"The Gift" Reinvents An Old-Fashioned Kind Of Fragile Heroine

    The psychological thriller cleverly updates a classic kind of vulnerable horror character.

    The Gift is a movie about two people who haven't managed to get past what happened in high school.

    It's a concept that's more often the basis of arrested development comedies about late bloomers who finally come into their own, but there's nothing funny about how the past looms over the adults that Gordo (Australian actor Joel Edgerton, who also wrote the screenplay, making his directorial debut) and Simon (Jason Bateman) have become. The teenage cruelties they endured or inflicted upon others have shaped them in ways that are immediately obvious in Gordo, awkward in his outdated earring, badly dyed hair, and lack of personal boundaries, leaving overly thoughtful presents and dropping by for unscheduled visits; the teen outsider he used to be is visible in the grown man. It's less clear with Simon, a student body president turned startup exec who seems to have it all together until a run-in with Gordo starts fracturing his chipper persona and the nastier character he used to be (and maybe still is) starts showing through.

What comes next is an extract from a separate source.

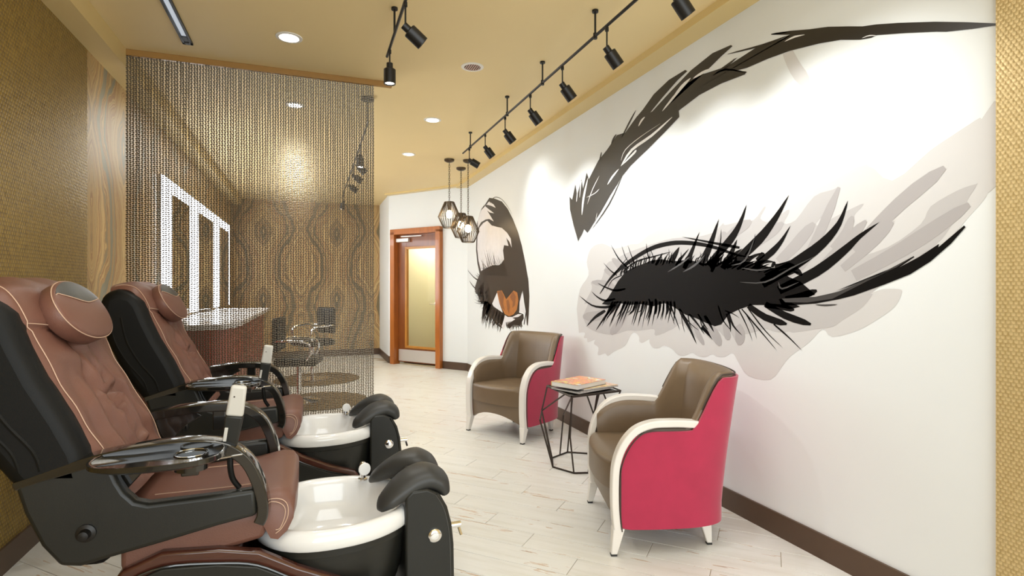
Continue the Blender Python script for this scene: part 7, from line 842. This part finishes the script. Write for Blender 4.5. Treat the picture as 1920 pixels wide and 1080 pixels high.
    sc_.ring(rings).build('seat_cushion', M['leather'], t, angle=60)
    for yy in (-.13, .13):
        MB().tube([V(x, yy + .02 * math.sin(x * 8), .545 + .012 * ((x + .5) / .3)) for x in [-.50 + .3 * k / 12 for k in range(13)]], .0018, n=5).build('stitching', M['stitch'], t)
    for s in (-1, 1):
        for dd in (0, .012):
            MB().tube(cr([V(-.17 + dd, s * .2725, .532), V(-.11, s * .2735, .538 - dd), V(-.078 - dd * .6, s * .2735, .518 - dd), V(-.074 - dd * .8, s * .2735, .475), V(-.092 - dd * .5, s * .2735, .437), V(-.112, s * .2735, .42 + dd)], 5), .0016, n=5).build('stitching', M['stitch'], t)
    # arms: glossy black bows
    arm = cr([(-.80, 0, .682), (-.70, 0, .712), (-.58, 0, .742), (-.44, 0, .757), (-.33, 0, .756), (-.255, 0, .738), (-.20, 0, .695), (-.168, 0, .635), (-.148, 0, .565), (-.146, 0, .51), (-.158, 0, .48)], 5)
    for s in (-1, 1):
        rings = []
        for k, p in enumerate(arm):
            a, b = arm[max(0, k - 1)], arm[min(len(arm) - 1, k + 1)]
            d = (b - a).normalized(); nn = Vector((-d.z, 0, d.x)); th = .013 + .007 * smooth(0, 10, k); y0, y1 = s * .262, s * .336
            rings.append([Vector(V(p.x, y0, p.z)) + nn * th * .7, Vector(V(p.x, (y0 + y1) / 2, p.z)) + nn * th, Vector(V(p.x, y1, p.z)) + nn * th * .7, Vector(V(p.x, y1, p.z)) - nn * th, Vector(V(p.x, y0, p.z)) - nn * th])
        am = MB().ring(rings).build('armrest', M['gloss'], t, bevel=.004, seg=2)
        MB().box(V(-.36, s * .30, .70), (.05, .03, .09)).build('arm_post', M['gloss'], am, bevel=.004)
        # inner filler under the arm at the back
        MB().prism(X([(-.60, .66), (-.59, .735), (-.45, .745), (-.42, .725), (-.48, .69), (-.54, .62)]), s * .272, s * .286, 'xz').build('arm_gusset', M['gloss'], am, bevel=.003)
    # swivel tray with cup well on the near arm
    tc = V(-.425, -.385, .748); a_, b_ = .178, .135; n = 56
    def out(k, r=1.0):
        a = 2 * PI * k / n; cx = math.copysign(abs(math.cos(a)) ** .75, math.cos(a)); sy = math.copysign(abs(math.sin(a)) ** .85, math.sin(a))
        return Vector((tc[0] + a_ * r * cx, tc[1] + b_ * r * sy * (.92 + .08 * cx), tc[2]))
    hc = Vector((tc[0] + .082, tc[1] + .002, tc[2])); hr_ = .042
    def hole(k, r, z): a = 2 * PI * k / n; return hc + Vector((r * math.cos(a), r * math.sin(a), z))
    # the plate: ring between outline and hole so the cup well is a real opening
    rg = [[out(k, .93) + Vector((0, 0, -.004)) for k in range(n)], [out(k, .97) + Vector((0, 0, .004)) for k in range(n)], [out(k, 1.0) + Vector((0, 0, .003)) for k in range(n)], [out(k, 1.0) + Vector((0, 0, -.010)) for k in range(n)], [out(k, .9) + Vector((0, 0, -.018)) for k in range(n)], [hole(k, hr_ + .004, -.018) for k in range(n)], [hole(k, hr_, -.004) for k in range(n)]]
    tray = MB().ring(rg, closed=True).build('tray', M['gloss'], t, angle=50)
    MB().lathe([(hr_ + .004, -.0045), (hr_ + .004, -.002), (hr_ - .001, -.002), (hr_ - .003, -.045), (.006, -.048), (.006, -.052), (hr_ + .004, -.050), (hr_ + .006, -.02)], c=hc, n=32).build('cup_holder', M['gloss'], tray)
    MB().tube([out(k, .955) + Vector((0, 0, .0025)) for k in range(n)], .0012, n=4, closed=True).build('tray_rim_line', M['chrome'], tray)
    MB().tube([hole(k, hr_ + .004, -.001) for k in range(n)], .0012, n=5, closed=True).build('cup_ring', M['chrome'], tray)
    MB().box((tc[0] - .01, tc[1] + .0, tc[2] - .028), (.05, .05, .018)).box((tc[0] + .035, tc[1] - .03, tc[2] - .026), (.035, .025, .014)).build('tray_pivot', M['black'], tray, bevel=.003)
    # remote control on a bracket
    lean = Matrix.Rotation(math.radians(9), 3, 'Y') @ Matrix.Rotation(math.radians(8), 3, 'X')
    rc = Vector(V(-.232, -.325, .835))
    def rb(z0, z1, w0, w1, th): 
        c0 = [(-w0, -th), (w0, -th), (w0, th), (-w0, th)]; c1 = [(-w1, -th), (w1, -th), (w1, th), (-w1, th)]
        return [[rc + lean @ Vector((x, y, z0)) for x, y in c0], [rc + lean @ Vector((x, y, z1)) for x, y in c1]]
    rem = MB().ring(rb(-.115, .005, .021, .027, .012)).build('remote_holder', M['char'], t, bevel=.005)
    MB().ring(rb(.004, .105, .0265, .023, .011)).build('remote_control', M['remote'], rem, bevel=.008, seg=3)
    MB().cyl(rc + lean @ Vector((-.008, -.0125, .070)), rc + lean @ Vector((-.008, -.0108, .070)), .0025, n=10).build('remote_button', M['piping'], rem)
    MB().box(rc + lean @ Vector((-.016, -.014, -.055)), (.010, .006, .045), m=lean).build('holder_clip', M['remote'], rem, bevel=.001)
    MB().tube(cr([rc + lean @ Vector((.004, .002, -.10)), rc + Vector((-.012, .0, -.15)), rc + Vector((-.006, .01, -.20)), rc + Vector((.012, .02, -.235))], 5), .009, n=8).build('holder_stem', M['charback'], rem)
    MB().cyl(rc + Vector((-.045, -.006, -.125)), rc + Vector((.025, -.006, -.12)), .006, n=8).ellipsoid(rc + Vector((-.046, -.006, -.125)), (.009, .009, .009), n=10, m=6).build('holder_knob', M['chrome'], rem)
    # foot bath
    xc, A_, B_ = .10, .300, .300; n = 56
    def ol(ins, z, k):
        a = 2 * PI * k / n; ca, sa = math.cos(a), math.sin(a)
        bb = (B_ - ins) * (1 - .10 * ca)
        return V(xc + (A_ - ins) * math.copysign(abs(ca) ** .9, ca), bb * math.copysign(abs(sa) ** .92, sa), z)
    lv = [(.004, .345), (-.002, .352), (-.004, .375), (.002, .397), (.014, .408), (.030, .410), (.044, .402), (.052, .385), (.065, .33), (.10, .26), (.16, .235), (.25, .23)]
    tub = MB().ring([[ol(i, z, k) for k in range(n)] for i, z in lv], cap0=False).build('foot_bath', M['porcelain'], t, angle=60)
    lv = [(.02, .352), (.012, .346), (.012, .318), (.020, .314), (.022, .300), (.035, .22), (.065, .12), (.10, .04), (.11, 0)]
    MB().ring([[ol(i, z, k) for k in range(n)] for i, z in lv], cap0=False).build('bath_shell', M['char'], t, angle=45)
    # control tower
    tw = [(.335, 0), (.335, .455), (.36, .478), (.42, .48), (.468, .455), (.498, .40), (.516, .33), (.524, .25), (.526, .12), (.522, 0)]
    tower = MB().prism(X(tw), -.205, .205, 'xz').build('control_tower', M['char'], t, bevel=.010, seg=3)
    for s in (-1, 1):
        MB().tube([V(p.x, s * .2045, p.z) for p in cr([(a - .016, 0, b) for a, b in tw[4:]], 4)], .0035, n=5).build('tower_trim', M['gloss'], tower)
    kb = MB().lathe([(.026, 0), (.026, .008), (.020, .013), (.012, .014)], c=V(.447, -.205, .300), axis=(0, -1, 0), n=24).build('jet_knob', M['chrome'], tower)
    MB().cyl(V(.522, -.14, .30), V(.566, -.14, .30), .013, n=14).cyl(V(.556, -.14, .30), V(.566, -.155, .262), .006, n=8).build('drain_lever', M['chrome'], tower)
    # footrest: two swept pads
    fr = MB().box(V(.425, 0, .486), (.12, .24, .035)).build('footrest_base', M['pad'], t, bevel=.012)
    for s in (-1, 1):
        sp = cr([(.243, s * .172, .408), (.268, s * .160, .432), (.315, s * .142, .462), (.372, s * .122, .490), (.430, s * .108, .500), (.478, s * .104, .480), (.500, s * .104, .445)], 5)
        ra = [(.014, .006), (.048, .026), (.066, .038), (.080, .046), (.094, .048), (.098, .042), (.092, .026)]
        rings = []
        for k, p in enumerate(sp):
            f = k / (len(sp) - 1) * 6; i = min(5, int(f)); g = f - i; wy = ra[i][0] * (1 - g) + ra[i + 1][0] * g; hz = ra[i][1] * (1 - g) + ra[i + 1][1] * g
            a, b = sp[max(0, k - 1)], sp[min(len(sp) - 1, k + 1)]; d = (b - a).normalized()
            sd = Vector((-d.y, d.x, 0)).normalized(); up = d.cross(sd); up = up if up.z > 0 else -up
            rings.append([Vector(V(*p)) + sd * wy * math.cos(q) + up * hz * math.copysign(abs(math.sin(q)) ** .8, math.sin(q)) for q in [2 * PI * j / 20 for j in range(20)]])
        MB().ring(rings).build('footrest_pad', M['pad'], t, angle=80)
    # spray head on the far rim
    fx, fy = .215, .205
    sh = MB().lathe([(.022, 0), (.022, .006), (.014, .010), (.012, .03)], c=V(fx, fy, .408), n=20).cyl(V(fx, fy, .43), V(fx - .004, fy, .468), .013, n=12).ellipsoid(V(fx, fy + .004, .462), (.017, .02, .024), n=14, m=8).build('spray_holder', M['chrome'], t)
    MB().lathe([(.026, 0), (.027, .006), (.024, .011), (.008, .012)], c=V(fx + .004, fy - .016, .458), axis=(.25, -1, .1), n=22).build('spray_face', M['porcelain'], sh)
    return t
s1_ = make_spa(2.30, 'nearest brown leather pedicure spa chair with white foot bath, in the left foreground')
s2_ = copy_tree(s1_); s2_.location = (-.2, 3.62, 0)
s2_['label'] = 'farther brown leather pedicure spa chair standing next to the bead curtain'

    It's no wonder that the film filters its story through Simon's wife, Robyn (Rebecca Hall), who's the most reasonable person onscreen.

    But she's also a clever update of an old-fashioned type of heroine who hasn't moved easily into the present day, for obvious reasons. Robyn is a Victorian hysteric in running shoes, a contemporary version of a character who goes back to The Yellow Wallpaper and on through Rosemary's Baby. She spends her days alone with the dog in the mid-century California house into which she and Simon recently moved, a beautiful place whose floor-to-ceiling windows also give it the unsettling look of a display case in which she's the object to be examined. And when she starts to feel unsafe there by herself, like maybe the place isn't all that secure, Simon tells her she's being silly — even though he knows more than he's told her about his old high school classmate.

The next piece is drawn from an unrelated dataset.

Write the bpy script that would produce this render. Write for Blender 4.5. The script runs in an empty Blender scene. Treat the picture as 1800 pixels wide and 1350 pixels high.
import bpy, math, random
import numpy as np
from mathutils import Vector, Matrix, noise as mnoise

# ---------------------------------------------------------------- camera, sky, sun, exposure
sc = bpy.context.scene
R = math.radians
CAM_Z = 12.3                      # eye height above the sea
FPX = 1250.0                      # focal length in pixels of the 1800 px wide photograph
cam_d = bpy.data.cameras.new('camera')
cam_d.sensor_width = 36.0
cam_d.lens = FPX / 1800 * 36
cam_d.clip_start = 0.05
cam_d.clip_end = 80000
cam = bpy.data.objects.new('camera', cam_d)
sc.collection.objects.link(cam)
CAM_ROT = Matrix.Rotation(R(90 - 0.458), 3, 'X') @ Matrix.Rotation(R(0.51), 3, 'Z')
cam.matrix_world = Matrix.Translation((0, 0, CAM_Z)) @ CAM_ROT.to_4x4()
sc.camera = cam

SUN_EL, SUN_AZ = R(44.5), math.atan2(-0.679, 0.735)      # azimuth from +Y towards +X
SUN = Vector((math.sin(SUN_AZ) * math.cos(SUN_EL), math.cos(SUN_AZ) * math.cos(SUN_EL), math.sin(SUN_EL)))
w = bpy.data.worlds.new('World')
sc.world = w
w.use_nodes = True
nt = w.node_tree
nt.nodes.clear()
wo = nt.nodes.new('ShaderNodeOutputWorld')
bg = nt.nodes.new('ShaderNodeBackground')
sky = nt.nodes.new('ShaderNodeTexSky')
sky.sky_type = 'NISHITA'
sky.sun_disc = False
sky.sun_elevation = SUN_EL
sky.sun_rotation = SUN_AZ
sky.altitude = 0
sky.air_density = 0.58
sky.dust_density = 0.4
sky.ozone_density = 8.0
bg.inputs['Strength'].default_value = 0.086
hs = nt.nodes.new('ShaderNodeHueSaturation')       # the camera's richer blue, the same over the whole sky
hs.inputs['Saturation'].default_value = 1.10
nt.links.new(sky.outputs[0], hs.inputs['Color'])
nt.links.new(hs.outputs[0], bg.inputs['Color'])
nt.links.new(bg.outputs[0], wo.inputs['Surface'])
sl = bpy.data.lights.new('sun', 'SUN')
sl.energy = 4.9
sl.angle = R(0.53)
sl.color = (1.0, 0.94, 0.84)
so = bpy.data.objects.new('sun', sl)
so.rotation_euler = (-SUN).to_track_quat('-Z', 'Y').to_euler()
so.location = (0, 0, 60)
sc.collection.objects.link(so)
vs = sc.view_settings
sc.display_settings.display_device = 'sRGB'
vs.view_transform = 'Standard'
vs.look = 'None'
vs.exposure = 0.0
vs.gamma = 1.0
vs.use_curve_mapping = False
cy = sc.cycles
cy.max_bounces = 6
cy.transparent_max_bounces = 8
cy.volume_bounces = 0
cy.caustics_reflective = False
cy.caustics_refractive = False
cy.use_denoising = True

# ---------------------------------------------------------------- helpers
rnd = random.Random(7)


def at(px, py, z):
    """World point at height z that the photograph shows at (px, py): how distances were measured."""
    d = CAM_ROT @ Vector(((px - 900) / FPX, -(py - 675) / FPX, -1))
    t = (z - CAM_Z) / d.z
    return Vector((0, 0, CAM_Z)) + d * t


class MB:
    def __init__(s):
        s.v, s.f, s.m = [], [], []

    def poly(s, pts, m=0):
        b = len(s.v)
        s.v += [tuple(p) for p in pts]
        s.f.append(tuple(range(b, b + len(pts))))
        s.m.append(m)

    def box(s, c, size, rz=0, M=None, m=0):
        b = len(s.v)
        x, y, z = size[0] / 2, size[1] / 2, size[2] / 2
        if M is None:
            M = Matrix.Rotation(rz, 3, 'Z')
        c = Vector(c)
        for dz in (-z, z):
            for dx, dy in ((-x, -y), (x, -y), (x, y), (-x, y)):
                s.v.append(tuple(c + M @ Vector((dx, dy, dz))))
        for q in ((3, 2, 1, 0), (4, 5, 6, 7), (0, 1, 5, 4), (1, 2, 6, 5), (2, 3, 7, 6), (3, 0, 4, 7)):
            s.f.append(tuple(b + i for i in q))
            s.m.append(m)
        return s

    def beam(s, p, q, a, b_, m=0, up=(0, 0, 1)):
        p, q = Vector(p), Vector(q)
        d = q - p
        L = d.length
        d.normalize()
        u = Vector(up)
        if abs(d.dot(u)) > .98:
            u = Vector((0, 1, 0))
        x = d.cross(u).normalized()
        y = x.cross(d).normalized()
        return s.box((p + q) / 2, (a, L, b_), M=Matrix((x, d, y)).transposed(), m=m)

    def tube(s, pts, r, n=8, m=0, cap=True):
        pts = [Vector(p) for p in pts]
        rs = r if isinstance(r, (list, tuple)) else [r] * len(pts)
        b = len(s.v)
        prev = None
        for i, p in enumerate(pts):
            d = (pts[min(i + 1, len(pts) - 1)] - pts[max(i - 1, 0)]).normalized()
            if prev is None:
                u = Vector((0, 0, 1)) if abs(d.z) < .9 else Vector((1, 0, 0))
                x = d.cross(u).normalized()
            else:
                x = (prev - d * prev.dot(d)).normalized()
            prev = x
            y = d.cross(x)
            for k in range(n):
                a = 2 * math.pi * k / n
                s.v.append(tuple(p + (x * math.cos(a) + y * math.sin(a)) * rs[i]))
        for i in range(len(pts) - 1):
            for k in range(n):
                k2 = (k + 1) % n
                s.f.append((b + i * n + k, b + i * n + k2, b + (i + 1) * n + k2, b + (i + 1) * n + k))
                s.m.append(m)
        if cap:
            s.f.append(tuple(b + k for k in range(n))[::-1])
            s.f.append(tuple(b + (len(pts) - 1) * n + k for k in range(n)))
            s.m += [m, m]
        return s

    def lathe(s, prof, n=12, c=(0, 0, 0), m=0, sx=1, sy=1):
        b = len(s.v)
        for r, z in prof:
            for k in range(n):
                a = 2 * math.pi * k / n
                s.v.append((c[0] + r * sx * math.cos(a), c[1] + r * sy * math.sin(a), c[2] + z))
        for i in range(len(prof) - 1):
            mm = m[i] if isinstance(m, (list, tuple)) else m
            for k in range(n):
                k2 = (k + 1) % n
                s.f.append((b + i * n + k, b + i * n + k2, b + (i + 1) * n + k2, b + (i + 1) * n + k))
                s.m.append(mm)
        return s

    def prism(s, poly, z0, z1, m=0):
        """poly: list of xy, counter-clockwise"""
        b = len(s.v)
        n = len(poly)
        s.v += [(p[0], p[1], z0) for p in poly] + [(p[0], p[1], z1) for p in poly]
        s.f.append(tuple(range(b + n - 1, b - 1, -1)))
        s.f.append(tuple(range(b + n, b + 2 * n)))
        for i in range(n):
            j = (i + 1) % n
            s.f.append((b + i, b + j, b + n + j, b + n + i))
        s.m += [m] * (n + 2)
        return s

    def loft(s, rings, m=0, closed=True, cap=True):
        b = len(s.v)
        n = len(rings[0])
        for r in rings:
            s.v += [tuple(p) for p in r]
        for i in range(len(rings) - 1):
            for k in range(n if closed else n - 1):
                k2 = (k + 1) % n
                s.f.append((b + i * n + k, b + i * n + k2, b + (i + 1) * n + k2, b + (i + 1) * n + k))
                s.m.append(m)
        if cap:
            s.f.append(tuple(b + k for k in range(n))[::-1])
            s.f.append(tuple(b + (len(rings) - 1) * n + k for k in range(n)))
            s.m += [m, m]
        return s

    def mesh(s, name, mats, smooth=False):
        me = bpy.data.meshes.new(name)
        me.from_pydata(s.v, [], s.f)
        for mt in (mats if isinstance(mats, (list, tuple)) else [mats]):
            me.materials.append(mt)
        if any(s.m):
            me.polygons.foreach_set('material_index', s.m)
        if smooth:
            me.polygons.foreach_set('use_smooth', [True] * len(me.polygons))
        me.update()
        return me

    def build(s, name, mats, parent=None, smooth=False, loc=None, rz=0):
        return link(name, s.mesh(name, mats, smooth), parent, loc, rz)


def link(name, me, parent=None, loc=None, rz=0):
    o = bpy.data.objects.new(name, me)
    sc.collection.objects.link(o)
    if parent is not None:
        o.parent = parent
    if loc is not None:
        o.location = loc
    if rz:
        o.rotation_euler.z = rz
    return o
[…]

    Robyn is right to feel frightened — The Gift is a thriller, though enough of a slow burn that you wouldn't count on warming your hands over it. Unfolding in parallel to Robyn's experiences are growing tensions over unresolved history between Simon and Gordo, who she sees as nice and a little lonely despite her husband's scorn. But, like the fictional women who've preceded her, Robyn accepts the reality on which her spouse insists over the one she's actually experiencing, ceding to his explanations despite her growing anxiety. Past characters like this have been products of their era, subject to each period's patriarchal expectations, treated as fragile and infantilized — the 2010 remake of the '70s TV movie Don't Be Afraid of the Dark actually changed its main character from wife to little girl to explain why no one would take her fears seriously.

    Robyn isn't a little girl, and she's not a fool, but she's living in a new state, dealing with a miscarriage, and coming off of a pill problem. She has insomnia and is susceptible to panic attacks. She has reasons to feel vulnerable and to want to lean on the man she married, though as the movie goes on, we trust him less and less. And most pointedly, she relates more to Gordo's experiences than to Simon's, having grown up unpopular and harassed herself, now holding on to stable adulthood with shaky hands.

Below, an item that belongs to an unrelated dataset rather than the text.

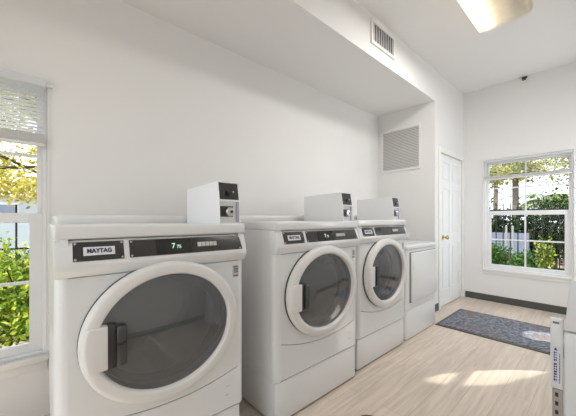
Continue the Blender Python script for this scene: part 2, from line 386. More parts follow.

    The movie ends with a development that's a little too discordant with everything that's come before it, and with the slow shift of sympathy back and forth between the two men. But the scariest thing it has to offer is the idea that Robyn's been just as unable to get away from those formative experiences as the other characters in their cold war, even though she doesn't think of them — they're still guiding the relationships she's chosen and the lack of confidence she's had in herself. There are many ways to be bullied, and sometimes they come from someone assuring you everything he's done has been for your own good.